How I Deployed CoreDNS in My Home Lab Using Podman, Ansible, and systemd

Setting up a proper internal DNS had been on my to-do list for a long time, but I always assumed it would be heavier than it was worth—probably a full VM, lots of manual config, and something I’d be scared to touch once it was “working.” Eventually I decided to try a lighter, more modern approach using Podman and Ansible, and it completely changed how I think about home lab services. CoreDNS turned out to be a perfect fit: small, fast, easy to configure, and ideal for handling a custom internal domain like whosane.local without burning through CPU and RAM on my laptop.
I started by creating a small Ansible project with a simple layout: an inventory, a CoreDNS config (Corefile), a hosts file for local records, and a playbook to glue everything together. The folder looked like this:
infra/
coredns/
files/
Corefile
hosts
coredns.yml
inventory.ini
My Corefile defines a basic forwarding resolver plus an internal zone:
. {
forward . 1.1.1.1
cache 30
}
whosane.local {
file /etc/coredns/hosts
reload
}
The Ansible playbook handles both configuration and the Podman container. First it copies the CoreDNS files to the host, then it runs CoreDNS as a Podman container:
- hosts: homelab
gather_facts: false
become: true
tasks:
- name: Copy CoreDNS config
copy:
src: files/
dest: /opt/coredns/
- name: Run CoreDNS container
containers.podman.podman_container:
name: coredns
image: coredns/coredns:latest
state: started
restart_policy: always
ports:
- "53:53/tcp"
- "53:53/udp"
volumes:
- "/opt/coredns:/etc/coredns:Z"
command: ["-conf", "/etc/coredns/Corefile"]

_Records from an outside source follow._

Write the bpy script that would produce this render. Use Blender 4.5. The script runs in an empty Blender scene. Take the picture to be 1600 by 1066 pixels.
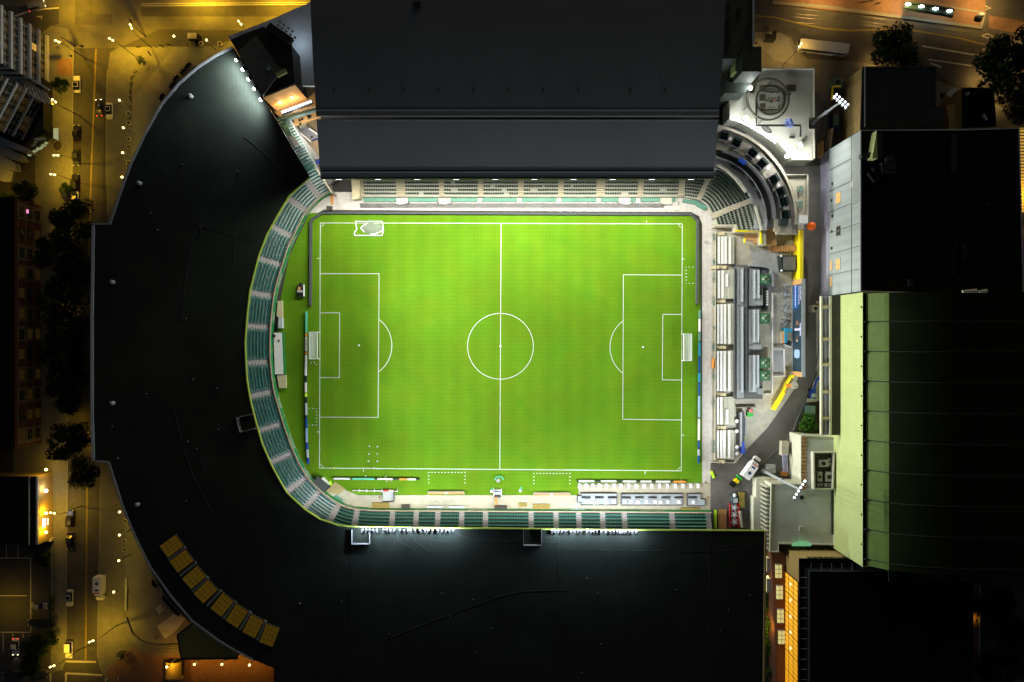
import bpy, math, random
from mathutils import Vector, Matrix
PI = math.pi
random.seed(7)
scene = bpy.context.scene
C = scene.collection
D = 200.0                       # camera height above the pitch, metres
F = 1125.4                      # focal length in photo pixels (1600 wide)

def P(px, py, z=0.0):
    """point of the place seen at photo position (px, py) and standing at height z"""
    k = (D - z) / F
    return Vector(((px - 800) * k, (533 - py) * k, z))
def P2(px, py, z=0.0):
    p = P(px, py, z); return (p.x, p.y)
def PL(pts, z=0.0):
    return [P2(a, b, z) for a, b in pts]

# ------------------------------------------------------------------ materials
MATS = {}
def mat(name, rgb, rough=0.7, var=0.12, scale=1.5, metal=0.0, bump=0.0, emit=None, estr=0.0,
        wave=None, bscale=None, trans=0.0, spec=0.3):
    if name in MATS: return MATS[name]
    m = bpy.data.materials.new(name); m.use_nodes = True
    nt = m.node_tree; N = nt.nodes; L = nt.links
    b = N['Principled BSDF']
    b.inputs['Roughness'].default_value = rough
    b.inputs['Metallic'].default_value = metal
    b.inputs['Specular IOR Level'].default_value = spec
    b.inputs['Transmission Weight'].default_value = trans
    tc = N.new('ShaderNodeTexCoord')
    nz = N.new('ShaderNodeTexNoise'); nz.inputs['Scale'].default_value = scale
    nz.inputs['Detail'].default_value = 6.0; nz.inputs['Roughness'].default_value = 0.65
    L.new(tc.outputs['Object'], nz.inputs['Vector'])
    mr = N.new('ShaderNodeMapRange')
    mr.inputs['From Min'].default_value = 0.28; mr.inputs['From Max'].default_value = 0.72
    mr.inputs['To Min'].default_value = 1 - var; mr.inputs['To Max'].default_value = 1 + var
    L.new(nz.outputs['Fac'], mr.inputs['Value'])
    fac = mr.outputs['Result']
    if wave:
        direction, wscale, amt = wave
        wv = N.new('ShaderNodeTexWave'); wv.bands_direction = direction
        wv.inputs['Scale'].default_value = wscale; wv.inputs['Distortion'].default_value = 0.0
        L.new(tc.outputs['Object'], wv.inputs['Vector'])
        m2 = N.new('ShaderNodeMapRange'); m2.inputs['To Min'].default_value = 1 - amt; m2.inputs['To Max'].default_value = 1.0
        L.new(wv.outputs['Fac'], m2.inputs['Value'])
        mm = N.new('ShaderNodeMath'); mm.operation = 'MULTIPLY'
        L.new(fac, mm.inputs[0]); L.new(m2.outputs['Result'], mm.inputs[1]); fac = mm.outputs[0]
    vm = N.new('ShaderNodeVectorMath'); vm.operation = 'SCALE'
    vm.inputs[0].default_value = rgb
    L.new(fac, vm.inputs['Scale'])
    L.new(vm.outputs['Vector'], b.inputs['Base Color'])
    if bump:
        bp = N.new('ShaderNodeBump'); bp.inputs['Strength'].default_value = bump; bp.inputs['Distance'].default_value = 0.05
        n2 = N.new('ShaderNodeTexNoise'); n2.inputs['Scale'].default_value = bscale or scale * 6; n2.inputs['Detail'].default_value = 4
        L.new(tc.outputs['Object'], n2.inputs['Vector'])
        L.new(n2.outputs['Fac'], bp.inputs['Height']); L.new(bp.outputs['Normal'], b.inputs['Normal'])
    if emit:
        b.inputs['Emission Color'].default_value = (*emit, 1); b.inputs['Emission Strength'].default_value = estr
    m.diffuse_color = (*rgb, 1)
    MATS[name] = m
    return m

def turf_mat(name, rgb):
    m = bpy.data.materials.new(name); m.use_nodes = True
    nt = m.node_tree; N = nt.nodes; L = nt.links; b = N['Principled BSDF']
    b.inputs['Roughness'].default_value = 0.9; b.inputs['Specular IOR Level'].default_value = 0.08
    tc = N.new('ShaderNodeTexCoord')
    def noise(scale, lo, hi, detail=4):
        n = N.new('ShaderNodeTexNoise'); n.inputs['Scale'].default_value = scale; n.inputs['Detail'].default_value = detail
        L.new(tc.outputs['Object'], n.inputs['Vector'])
        r = N.new('ShaderNodeMapRange'); r.inputs['From Min'].default_value = .3; r.inputs['From Max'].default_value = .7
        r.inputs['To Min'].default_value = lo; r.inputs['To Max'].default_value = hi
        L.new(n.outputs['Fac'], r.inputs['Value']); return r.outputs['Result']
    def wave(d, scale, lo, hi, dist=0.6):
        w = N.new('ShaderNodeTexWave'); w.bands_direction = d; w.inputs['Scale'].default_value = scale
        w.inputs['Distortion'].default_value = dist; w.inputs['Detail Scale'].default_value = 0.4
        L.new(tc.outputs['Object'], w.inputs['Vector'])
        r = N.new('ShaderNodeMapRange'); r.inputs['To Min'].default_value = lo; r.inputs['To Max'].default_value = hi
        L.new(w.outputs['Fac'], r.inputs['Value']); return r.outputs['Result']
    fac = None
    for o in (noise(.05, .86, 1.12), noise(3.0, .93, 1.07, 8), noise(.3, .96, 1.04), wave('X', .062, .965, 1.03), wave('Y', .28, .965, 1.02), wave('X', .33, .97, 1.02)):
        if fac is None: fac = o
        else:
            q = N.new('ShaderNodeMath'); q.operation = 'MULTIPLY'; L.new(fac, q.inputs[0]); L.new(o, q.inputs[1]); fac = q.outputs[0]
    vm = N.new('ShaderNodeVectorMath'); vm.operation = 'SCALE'; vm.inputs[0].default_value = rgb
    L.new(fac, vm.inputs['Scale'])
    hs = N.new('ShaderNodeHueSaturation'); L.new(vm.outputs['Vector'], hs.inputs['Color']); L.new(noise(.11, .488, .512), hs.inputs['Hue'])
    L.new(hs.outputs['Color'], b.inputs['Base Color'])
    bp = N.new('ShaderNodeBump'); bp.inputs['Strength'].default_value = .5; bp.inputs['Distance'].default_value = .04
    n = N.new('ShaderNodeTexNoise'); n.inputs['Scale'].default_value = 14
    L.new(tc.outputs['Object'], n.inputs['Vector']); L.new(n.outputs['Fac'], bp.inputs['Height']); L.new(bp.outputs['Normal'], b.inputs['Normal'])
    MATS[name] = m
    return m

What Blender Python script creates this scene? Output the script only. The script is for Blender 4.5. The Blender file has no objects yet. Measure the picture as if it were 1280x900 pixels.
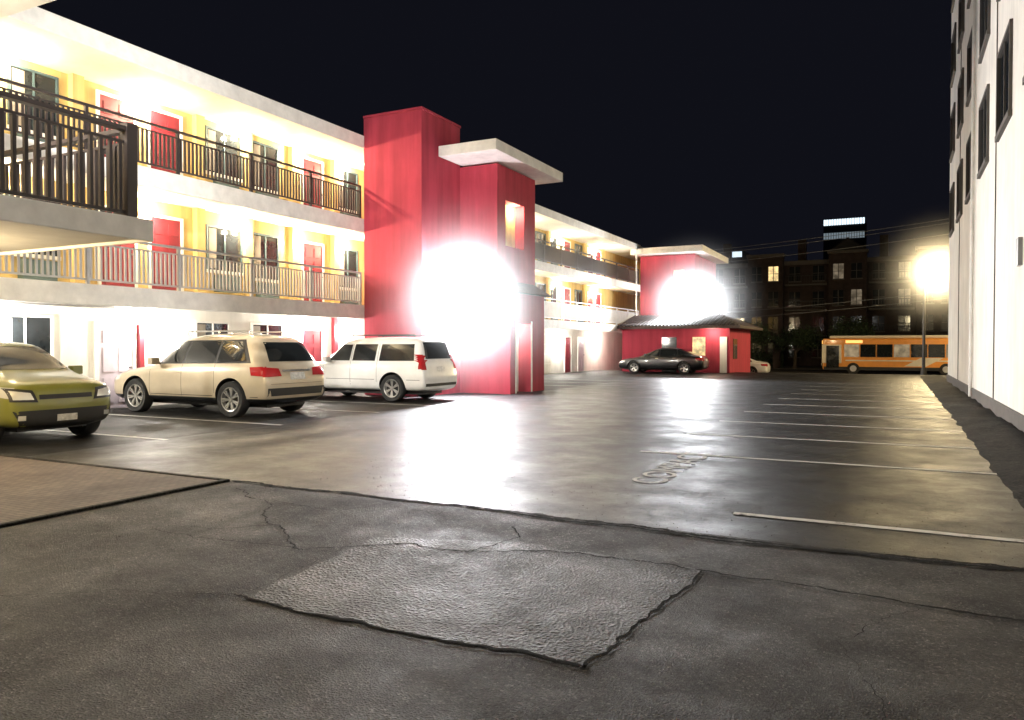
import bpy, bmesh, math, random
from mathutils import Vector, Matrix, noise
from mathutils.bvhtree import BVHTree
random.seed(7)
S = bpy.context.scene
COL = S.collection

# ------------------------------------------------------------------ materials
def newmat(name):
    m = bpy.data.materials.new(name); m.use_nodes = True
    nt = m.node_tree
    return m, nt, nt.nodes['Principled BSDF']
def N(nt, t, **kw):
    n = nt.nodes.new(t)
    for k, v in kw.items():
        if k in n.inputs: n.inputs[k].default_value = v
        else: setattr(n, k, v)
    return n
def c4(c): return (c[0], c[1], c[2], 1)
def noise_node(nt, scale, detail=6, rough=.6, coord='Object', sc=(1,1,1)):
    tc = N(nt, 'ShaderNodeTexCoord'); mp = N(nt, 'ShaderNodeMapping'); mp.inputs['Scale'].default_value = sc
    nt.links.new(tc.outputs[coord], mp.inputs[0])
    n = N(nt, 'ShaderNodeTexNoise'); n.inputs['Scale'].default_value = scale
    n.inputs['Detail'].default_value = detail; n.inputs['Roughness'].default_value = rough
    nt.links.new(mp.outputs[0], n.inputs[0]); return n
def ramp(nt, fac, stops):
    r = N(nt, 'ShaderNodeValToRGB'); e = r.color_ramp.elements
    while len(e) < len(stops): e.new(.5)
    for i, (p, c) in enumerate(stops):
        e[i].position = p; e[i].color = c4(c) if hasattr(c, '__len__') else (c, c, c, 1)
    nt.links.new(fac, r.inputs[0]); return r
def mix(nt, fac, a, b, mode='MIX'):
    m = N(nt, 'ShaderNodeMix'); m.data_type = 'RGBA'; m.blend_type = mode
    for sock, v in ((m.inputs[0], fac), (m.inputs[6], a), (m.inputs[7], b)):
        if isinstance(v, bpy.types.NodeSocket): nt.links.new(v, sock)
        elif hasattr(v, '__len__'): sock.default_value = c4(v)
        else: sock.default_value = v
    return m.outputs[2]
def plain(name, col, rough=.6, metal=0, var=.12, scale=3, bump=.0, bscale=60, spec=.5):
    m, nt, p = newmat(name)
    n = noise_node(nt, scale)
    r = ramp(nt, n.outputs[0], [(.3, [x*(1-var) for x in col]), (.7, [min(1, x*(1+var)) for x in col])])
    nt.links.new(r.outputs[0], p.inputs['Base Color'])
    p.inputs['Roughness'].default_value = rough; p.inputs['Metallic'].default_value = metal
    p.inputs['Specular IOR Level'].default_value = spec
    if bump:
        b = N(nt, 'ShaderNodeBump'); b.inputs['Strength'].default_value = bump; b.inputs['Distance'].default_value = .01
        nb = noise_node(nt, bscale); nt.links.new(nb.outputs[0], b.inputs['Height']); nt.links.new(b.outputs[0], p.inputs['Normal'])
    return m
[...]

One thing I really wanted was for the DNS service to survive reboots and behave like a “real” system service. Instead of manually writing unit files, I used Ansible’s Podman integration to generate a systemd unit for the container and enable it automatically:
- name: Generate systemd unit for CoreDNS
containers.podman.podman_generate_systemd:
name: coredns
dest: /etc/systemd/system
- name: Enable and start CoreDNS systemd service
systemd:
name: container-coredns.service
enabled: yes
state: started
After running the playbook, CoreDNS comes up as a container, is managed by systemd, and persists across reboots without me having to think about it. Adding new internal services is as simple as editing the hosts file and rerunning the playbook. For a home lab, this combination of Podman, Ansible, CoreDNS, and systemd feels surprisingly close to how modern production infrastructure is built—but compact enough to live happily on a single laptop.